Linda Teodosio served five years as a municipal court judge before running for the juvenile court. She promised to reduce detention overcrowding by diverting inmates to programs with names like "Crossroads" and "Project: Greenhouse Effect."

But if her words were sunshine and lollipops, her behavior was old-school patronage pol. Before Teodosio even set foot in the office, she fired a whopping 39 court and detention center employees, replacing them with the Democratic faithful. The detention center sank into chaos.

She seemed a judge better suited for press releases than management, issuing a blizzard of new policies that confused staff.

In 2004, Teodosio fired three people, including Carl Cannon, who'd worked at Dan Street for more than a decade. Cannon often worked as a "floater," responsible for everything from shuttling kids to the courthouse to grabbing toilet paper from the janitor's closet.

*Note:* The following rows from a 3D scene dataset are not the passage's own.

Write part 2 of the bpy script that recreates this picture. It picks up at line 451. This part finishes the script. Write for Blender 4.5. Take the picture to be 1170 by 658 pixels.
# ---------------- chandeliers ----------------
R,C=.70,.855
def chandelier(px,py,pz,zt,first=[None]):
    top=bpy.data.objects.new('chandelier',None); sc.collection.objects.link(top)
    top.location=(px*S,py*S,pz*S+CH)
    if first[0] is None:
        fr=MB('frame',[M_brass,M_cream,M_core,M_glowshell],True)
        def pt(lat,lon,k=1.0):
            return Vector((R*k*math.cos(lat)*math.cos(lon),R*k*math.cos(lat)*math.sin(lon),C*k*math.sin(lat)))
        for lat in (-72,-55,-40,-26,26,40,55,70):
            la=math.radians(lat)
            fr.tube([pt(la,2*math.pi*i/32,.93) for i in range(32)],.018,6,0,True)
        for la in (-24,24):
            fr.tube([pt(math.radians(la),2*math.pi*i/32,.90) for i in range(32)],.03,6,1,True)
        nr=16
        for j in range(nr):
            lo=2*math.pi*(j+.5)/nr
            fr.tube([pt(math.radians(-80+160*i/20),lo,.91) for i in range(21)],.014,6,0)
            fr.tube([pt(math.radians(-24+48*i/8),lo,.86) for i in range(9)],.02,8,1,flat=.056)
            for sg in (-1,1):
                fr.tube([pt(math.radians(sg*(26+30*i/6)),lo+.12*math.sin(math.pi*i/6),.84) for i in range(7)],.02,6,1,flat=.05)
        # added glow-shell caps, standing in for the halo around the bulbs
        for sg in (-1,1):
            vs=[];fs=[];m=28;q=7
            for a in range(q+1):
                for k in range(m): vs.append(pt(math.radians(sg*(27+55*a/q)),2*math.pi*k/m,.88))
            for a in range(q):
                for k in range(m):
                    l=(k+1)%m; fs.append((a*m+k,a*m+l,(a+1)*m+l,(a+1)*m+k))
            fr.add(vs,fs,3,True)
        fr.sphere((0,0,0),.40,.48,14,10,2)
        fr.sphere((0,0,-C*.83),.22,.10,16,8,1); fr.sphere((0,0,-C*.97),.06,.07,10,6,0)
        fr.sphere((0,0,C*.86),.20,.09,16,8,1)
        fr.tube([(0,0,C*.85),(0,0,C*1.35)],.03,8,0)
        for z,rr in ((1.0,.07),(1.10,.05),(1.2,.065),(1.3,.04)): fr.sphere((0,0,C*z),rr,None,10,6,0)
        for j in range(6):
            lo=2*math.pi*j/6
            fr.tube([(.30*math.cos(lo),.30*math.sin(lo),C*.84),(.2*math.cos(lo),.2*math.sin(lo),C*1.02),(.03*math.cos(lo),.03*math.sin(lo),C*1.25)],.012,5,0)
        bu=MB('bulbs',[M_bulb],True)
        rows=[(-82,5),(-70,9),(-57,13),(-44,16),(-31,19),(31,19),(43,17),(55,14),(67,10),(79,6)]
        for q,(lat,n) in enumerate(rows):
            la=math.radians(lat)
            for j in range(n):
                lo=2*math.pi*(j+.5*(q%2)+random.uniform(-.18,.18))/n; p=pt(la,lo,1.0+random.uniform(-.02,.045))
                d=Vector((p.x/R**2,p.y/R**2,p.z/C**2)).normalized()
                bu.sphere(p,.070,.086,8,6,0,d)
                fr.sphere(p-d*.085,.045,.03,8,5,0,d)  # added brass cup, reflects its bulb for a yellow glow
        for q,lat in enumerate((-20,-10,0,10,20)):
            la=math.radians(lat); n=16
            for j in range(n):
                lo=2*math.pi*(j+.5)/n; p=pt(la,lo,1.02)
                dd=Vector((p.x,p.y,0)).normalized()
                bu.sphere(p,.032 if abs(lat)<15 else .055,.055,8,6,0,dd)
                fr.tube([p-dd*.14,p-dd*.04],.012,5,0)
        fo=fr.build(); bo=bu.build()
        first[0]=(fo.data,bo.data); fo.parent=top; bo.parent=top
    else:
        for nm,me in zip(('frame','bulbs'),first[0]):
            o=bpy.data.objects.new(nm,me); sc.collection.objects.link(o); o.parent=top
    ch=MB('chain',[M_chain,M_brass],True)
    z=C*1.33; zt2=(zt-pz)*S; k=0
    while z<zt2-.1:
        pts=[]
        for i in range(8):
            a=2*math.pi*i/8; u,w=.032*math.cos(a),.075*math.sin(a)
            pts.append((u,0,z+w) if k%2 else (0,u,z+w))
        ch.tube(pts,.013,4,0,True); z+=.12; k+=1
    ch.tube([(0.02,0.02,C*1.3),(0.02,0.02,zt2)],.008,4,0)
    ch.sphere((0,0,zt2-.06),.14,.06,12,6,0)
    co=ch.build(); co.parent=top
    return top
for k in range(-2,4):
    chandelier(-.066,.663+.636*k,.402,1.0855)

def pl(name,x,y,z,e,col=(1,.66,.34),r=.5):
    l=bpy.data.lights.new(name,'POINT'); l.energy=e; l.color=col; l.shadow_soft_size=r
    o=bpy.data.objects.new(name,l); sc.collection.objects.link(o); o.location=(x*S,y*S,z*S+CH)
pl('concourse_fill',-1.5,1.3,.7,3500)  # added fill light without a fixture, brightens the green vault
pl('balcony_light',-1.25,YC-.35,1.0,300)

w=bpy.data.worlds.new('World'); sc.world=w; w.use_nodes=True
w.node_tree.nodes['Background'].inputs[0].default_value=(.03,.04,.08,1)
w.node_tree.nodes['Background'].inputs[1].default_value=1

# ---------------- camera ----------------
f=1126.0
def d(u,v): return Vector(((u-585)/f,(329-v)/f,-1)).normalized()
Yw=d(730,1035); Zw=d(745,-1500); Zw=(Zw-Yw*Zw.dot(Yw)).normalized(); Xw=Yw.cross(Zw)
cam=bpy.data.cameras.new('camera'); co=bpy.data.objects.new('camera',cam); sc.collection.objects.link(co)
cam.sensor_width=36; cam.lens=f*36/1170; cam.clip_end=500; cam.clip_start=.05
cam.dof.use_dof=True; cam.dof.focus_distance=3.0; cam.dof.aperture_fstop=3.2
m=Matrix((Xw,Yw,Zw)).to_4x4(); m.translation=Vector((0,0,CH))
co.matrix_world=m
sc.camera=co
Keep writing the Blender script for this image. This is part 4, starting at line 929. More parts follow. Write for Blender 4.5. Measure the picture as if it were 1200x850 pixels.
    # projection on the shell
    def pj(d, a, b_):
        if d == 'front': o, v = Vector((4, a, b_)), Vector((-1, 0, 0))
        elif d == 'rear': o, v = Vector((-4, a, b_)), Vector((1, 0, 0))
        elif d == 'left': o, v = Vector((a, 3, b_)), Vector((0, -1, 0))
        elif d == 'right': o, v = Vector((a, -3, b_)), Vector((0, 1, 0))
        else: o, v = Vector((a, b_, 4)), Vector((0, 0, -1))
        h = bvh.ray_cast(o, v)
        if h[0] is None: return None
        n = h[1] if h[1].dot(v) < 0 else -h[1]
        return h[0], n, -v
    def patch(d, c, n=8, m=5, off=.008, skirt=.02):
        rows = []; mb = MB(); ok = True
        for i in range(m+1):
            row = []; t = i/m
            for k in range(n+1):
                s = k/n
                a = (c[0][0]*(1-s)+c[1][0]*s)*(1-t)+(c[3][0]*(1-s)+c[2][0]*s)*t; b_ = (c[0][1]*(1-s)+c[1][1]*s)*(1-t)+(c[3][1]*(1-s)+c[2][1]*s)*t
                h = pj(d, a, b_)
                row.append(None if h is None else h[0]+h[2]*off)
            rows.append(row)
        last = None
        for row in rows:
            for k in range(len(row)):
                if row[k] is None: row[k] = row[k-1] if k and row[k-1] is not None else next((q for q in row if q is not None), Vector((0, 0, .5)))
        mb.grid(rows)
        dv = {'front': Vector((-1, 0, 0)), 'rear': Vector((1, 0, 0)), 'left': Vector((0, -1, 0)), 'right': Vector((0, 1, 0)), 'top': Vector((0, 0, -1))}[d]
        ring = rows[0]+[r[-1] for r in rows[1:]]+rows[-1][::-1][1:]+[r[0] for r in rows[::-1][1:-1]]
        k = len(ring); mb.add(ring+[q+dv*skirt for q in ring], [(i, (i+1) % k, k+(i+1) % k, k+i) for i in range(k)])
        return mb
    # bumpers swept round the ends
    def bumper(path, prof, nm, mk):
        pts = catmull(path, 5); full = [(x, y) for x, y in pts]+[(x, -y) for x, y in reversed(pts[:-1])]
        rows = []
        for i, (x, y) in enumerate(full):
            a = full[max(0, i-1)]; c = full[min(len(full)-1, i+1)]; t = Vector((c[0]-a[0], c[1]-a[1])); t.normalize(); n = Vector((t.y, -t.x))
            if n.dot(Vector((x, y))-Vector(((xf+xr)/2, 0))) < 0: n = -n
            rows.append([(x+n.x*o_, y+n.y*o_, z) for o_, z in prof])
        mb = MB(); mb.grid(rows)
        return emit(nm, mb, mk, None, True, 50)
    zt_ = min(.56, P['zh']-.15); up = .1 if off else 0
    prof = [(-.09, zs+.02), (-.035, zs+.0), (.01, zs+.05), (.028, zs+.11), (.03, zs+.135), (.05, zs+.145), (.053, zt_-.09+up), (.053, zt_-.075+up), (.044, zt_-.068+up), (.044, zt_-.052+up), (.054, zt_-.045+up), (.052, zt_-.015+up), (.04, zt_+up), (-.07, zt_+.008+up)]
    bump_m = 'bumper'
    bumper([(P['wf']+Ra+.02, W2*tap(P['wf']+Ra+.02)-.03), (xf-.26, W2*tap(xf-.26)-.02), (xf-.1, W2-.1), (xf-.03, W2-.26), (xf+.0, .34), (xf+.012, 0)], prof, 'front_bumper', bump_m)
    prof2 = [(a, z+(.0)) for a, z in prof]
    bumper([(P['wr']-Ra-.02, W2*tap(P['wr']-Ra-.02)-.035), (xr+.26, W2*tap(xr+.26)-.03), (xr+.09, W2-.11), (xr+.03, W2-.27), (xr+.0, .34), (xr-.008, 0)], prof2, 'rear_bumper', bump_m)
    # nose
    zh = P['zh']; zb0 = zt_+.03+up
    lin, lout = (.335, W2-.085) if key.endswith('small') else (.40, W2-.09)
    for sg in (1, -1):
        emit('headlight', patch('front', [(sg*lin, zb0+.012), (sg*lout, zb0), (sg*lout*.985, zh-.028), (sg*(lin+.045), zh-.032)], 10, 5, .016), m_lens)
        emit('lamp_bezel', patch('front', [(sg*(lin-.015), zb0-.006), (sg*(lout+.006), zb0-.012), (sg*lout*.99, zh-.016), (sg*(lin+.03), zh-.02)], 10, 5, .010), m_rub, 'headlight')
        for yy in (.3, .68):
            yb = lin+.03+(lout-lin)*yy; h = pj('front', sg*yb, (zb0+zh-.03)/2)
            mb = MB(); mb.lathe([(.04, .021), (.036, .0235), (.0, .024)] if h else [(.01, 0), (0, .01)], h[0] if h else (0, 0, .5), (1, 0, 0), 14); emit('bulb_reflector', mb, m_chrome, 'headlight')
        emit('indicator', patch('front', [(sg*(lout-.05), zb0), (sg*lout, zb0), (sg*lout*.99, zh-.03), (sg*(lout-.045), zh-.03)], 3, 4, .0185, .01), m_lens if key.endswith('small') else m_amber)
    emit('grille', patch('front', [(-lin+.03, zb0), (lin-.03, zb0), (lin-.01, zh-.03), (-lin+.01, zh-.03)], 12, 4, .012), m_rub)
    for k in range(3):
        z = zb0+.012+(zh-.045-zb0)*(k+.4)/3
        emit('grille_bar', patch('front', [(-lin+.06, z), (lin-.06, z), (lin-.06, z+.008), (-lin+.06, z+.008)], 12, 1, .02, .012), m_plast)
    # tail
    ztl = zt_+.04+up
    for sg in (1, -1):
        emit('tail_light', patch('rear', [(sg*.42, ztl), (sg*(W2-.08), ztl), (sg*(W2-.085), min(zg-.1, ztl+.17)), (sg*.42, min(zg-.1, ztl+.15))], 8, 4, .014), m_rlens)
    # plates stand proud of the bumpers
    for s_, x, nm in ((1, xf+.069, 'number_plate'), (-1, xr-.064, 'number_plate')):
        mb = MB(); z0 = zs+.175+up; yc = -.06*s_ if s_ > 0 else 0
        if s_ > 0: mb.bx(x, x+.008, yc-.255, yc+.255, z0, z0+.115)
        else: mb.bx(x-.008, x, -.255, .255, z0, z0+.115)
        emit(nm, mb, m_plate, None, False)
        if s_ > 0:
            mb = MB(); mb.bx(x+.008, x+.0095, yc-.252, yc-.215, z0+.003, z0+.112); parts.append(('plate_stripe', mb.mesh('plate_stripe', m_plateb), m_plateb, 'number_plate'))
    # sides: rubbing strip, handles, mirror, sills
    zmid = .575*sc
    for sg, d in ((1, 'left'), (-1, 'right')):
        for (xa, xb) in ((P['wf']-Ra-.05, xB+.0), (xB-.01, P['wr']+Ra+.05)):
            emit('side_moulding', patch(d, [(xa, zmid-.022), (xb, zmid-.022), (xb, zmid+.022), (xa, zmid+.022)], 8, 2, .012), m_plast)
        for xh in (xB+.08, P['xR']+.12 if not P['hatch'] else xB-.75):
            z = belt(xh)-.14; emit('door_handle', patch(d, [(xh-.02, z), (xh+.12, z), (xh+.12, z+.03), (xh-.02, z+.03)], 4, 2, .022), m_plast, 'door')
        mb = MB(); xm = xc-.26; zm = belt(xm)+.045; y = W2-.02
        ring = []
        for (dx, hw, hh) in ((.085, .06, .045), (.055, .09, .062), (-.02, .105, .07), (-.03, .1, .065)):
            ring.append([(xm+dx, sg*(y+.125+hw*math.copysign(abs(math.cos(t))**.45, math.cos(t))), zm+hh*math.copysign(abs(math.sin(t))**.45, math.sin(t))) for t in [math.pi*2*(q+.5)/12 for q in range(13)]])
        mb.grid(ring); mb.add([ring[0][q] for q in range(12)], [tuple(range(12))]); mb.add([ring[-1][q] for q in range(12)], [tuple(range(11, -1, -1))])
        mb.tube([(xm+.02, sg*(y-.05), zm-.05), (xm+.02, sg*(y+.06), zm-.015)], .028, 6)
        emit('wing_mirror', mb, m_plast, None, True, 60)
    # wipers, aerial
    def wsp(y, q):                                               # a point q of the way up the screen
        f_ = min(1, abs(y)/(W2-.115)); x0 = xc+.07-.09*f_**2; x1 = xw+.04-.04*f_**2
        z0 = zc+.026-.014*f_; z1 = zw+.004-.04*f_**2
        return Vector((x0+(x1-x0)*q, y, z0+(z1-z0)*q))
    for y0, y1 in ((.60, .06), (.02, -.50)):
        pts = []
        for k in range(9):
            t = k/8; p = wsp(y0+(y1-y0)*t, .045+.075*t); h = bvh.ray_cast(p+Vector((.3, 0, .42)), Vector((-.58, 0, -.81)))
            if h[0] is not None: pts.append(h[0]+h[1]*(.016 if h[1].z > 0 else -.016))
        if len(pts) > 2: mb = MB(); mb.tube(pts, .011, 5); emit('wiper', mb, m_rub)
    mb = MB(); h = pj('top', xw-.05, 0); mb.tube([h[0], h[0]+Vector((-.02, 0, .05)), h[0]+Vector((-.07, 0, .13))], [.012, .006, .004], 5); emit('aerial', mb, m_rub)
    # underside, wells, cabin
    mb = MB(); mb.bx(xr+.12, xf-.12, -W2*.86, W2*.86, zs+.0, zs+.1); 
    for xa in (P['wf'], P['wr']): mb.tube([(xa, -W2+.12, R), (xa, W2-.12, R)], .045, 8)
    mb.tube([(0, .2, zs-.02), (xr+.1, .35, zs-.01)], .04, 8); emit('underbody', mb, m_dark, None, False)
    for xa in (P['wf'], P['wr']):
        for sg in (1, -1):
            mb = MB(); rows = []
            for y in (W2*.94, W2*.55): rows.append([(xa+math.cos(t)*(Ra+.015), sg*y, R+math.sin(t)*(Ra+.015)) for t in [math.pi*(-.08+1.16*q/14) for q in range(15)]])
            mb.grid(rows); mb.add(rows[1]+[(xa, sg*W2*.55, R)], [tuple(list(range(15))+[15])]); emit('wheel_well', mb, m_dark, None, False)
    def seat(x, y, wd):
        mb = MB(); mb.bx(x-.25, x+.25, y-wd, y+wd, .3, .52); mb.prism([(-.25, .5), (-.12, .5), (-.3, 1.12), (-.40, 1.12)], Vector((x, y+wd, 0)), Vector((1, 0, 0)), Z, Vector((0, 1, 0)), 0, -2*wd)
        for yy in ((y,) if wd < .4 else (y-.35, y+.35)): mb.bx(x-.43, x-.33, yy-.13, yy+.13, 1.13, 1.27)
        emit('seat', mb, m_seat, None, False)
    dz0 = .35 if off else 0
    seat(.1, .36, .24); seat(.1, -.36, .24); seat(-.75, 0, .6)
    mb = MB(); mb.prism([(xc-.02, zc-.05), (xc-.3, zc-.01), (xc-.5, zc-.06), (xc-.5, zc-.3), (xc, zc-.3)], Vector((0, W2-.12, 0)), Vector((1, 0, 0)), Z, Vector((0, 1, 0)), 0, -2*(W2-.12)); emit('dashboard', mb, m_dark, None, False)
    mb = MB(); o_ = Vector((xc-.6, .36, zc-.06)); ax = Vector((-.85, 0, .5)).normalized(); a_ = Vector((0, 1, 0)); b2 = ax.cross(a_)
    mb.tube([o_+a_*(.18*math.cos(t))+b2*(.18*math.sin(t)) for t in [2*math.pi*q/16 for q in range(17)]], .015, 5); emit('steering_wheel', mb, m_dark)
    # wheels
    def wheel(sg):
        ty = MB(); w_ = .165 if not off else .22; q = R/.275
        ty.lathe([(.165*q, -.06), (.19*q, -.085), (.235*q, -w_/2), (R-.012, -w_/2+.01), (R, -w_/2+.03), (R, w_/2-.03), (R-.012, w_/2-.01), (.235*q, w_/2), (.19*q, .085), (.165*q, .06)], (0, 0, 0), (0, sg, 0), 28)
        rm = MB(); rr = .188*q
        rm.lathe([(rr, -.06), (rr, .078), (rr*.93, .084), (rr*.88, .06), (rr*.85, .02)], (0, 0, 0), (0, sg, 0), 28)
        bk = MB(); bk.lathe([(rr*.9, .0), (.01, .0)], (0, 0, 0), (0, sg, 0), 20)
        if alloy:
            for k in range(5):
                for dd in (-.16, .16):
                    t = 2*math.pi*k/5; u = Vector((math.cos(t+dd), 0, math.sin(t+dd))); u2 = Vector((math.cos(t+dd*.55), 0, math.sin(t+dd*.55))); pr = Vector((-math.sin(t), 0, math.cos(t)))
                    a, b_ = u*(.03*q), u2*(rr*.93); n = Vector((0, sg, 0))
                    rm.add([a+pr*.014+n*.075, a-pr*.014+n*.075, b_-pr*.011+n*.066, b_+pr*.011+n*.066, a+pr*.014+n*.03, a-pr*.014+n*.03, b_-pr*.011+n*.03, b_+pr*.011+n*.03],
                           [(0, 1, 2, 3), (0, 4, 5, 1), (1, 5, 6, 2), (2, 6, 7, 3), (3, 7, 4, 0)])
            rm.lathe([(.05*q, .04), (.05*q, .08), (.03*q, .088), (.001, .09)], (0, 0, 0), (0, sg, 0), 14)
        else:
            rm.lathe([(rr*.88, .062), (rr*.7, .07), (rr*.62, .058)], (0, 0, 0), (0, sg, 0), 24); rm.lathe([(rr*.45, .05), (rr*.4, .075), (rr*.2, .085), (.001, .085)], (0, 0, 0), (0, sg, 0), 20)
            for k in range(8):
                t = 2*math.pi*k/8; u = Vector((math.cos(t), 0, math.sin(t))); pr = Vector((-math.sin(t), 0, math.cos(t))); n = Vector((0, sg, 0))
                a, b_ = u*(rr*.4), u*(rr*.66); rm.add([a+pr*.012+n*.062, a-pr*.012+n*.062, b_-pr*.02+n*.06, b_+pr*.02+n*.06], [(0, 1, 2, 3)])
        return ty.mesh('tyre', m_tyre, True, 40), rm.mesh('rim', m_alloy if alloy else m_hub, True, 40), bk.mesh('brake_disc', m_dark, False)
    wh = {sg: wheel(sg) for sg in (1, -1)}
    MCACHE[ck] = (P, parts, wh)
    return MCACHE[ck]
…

For years, floaters would sit in the probation offices during slow weekend shifts, reading or watching TV until they were dispatched.

But Teodosio had issued a rule that made the probation offices off-limits to "unauthorized" personnel. One problem: She neglected to say exactly who was "authorized" — or to even let staffers know the rule existed.

So when Cannon sat down to play guitar and read his Bible on a Super Bowl Sunday, he didn't realize he was endangering his job. "It was all on camera," Cannon says. "We knew we were being recorded every time we were in that office. There was never a problem."

Yet now there was. Cannon was fired — as were Martin Owens and Tommie Gusman, though none were even aware of the rule.

While veteran workers lived under the fear of first-strike termination, Teodosio's handpicked employees seemed to have diplomatic immunity.

In the fall of 2003, dispatch received a call from the mother of an inmate. The woman had apparently caught the eye of detention officer Willie Hawkins, a Teodosio hire, during a visit to her son.

Hawkins dug up the woman's phone number from her son's file and called. She complained to his supervisors that she felt violated and harassed, but instead of a reprimand, he received a promotion. (Hawkins no longer works at Dan Street and could not be located.)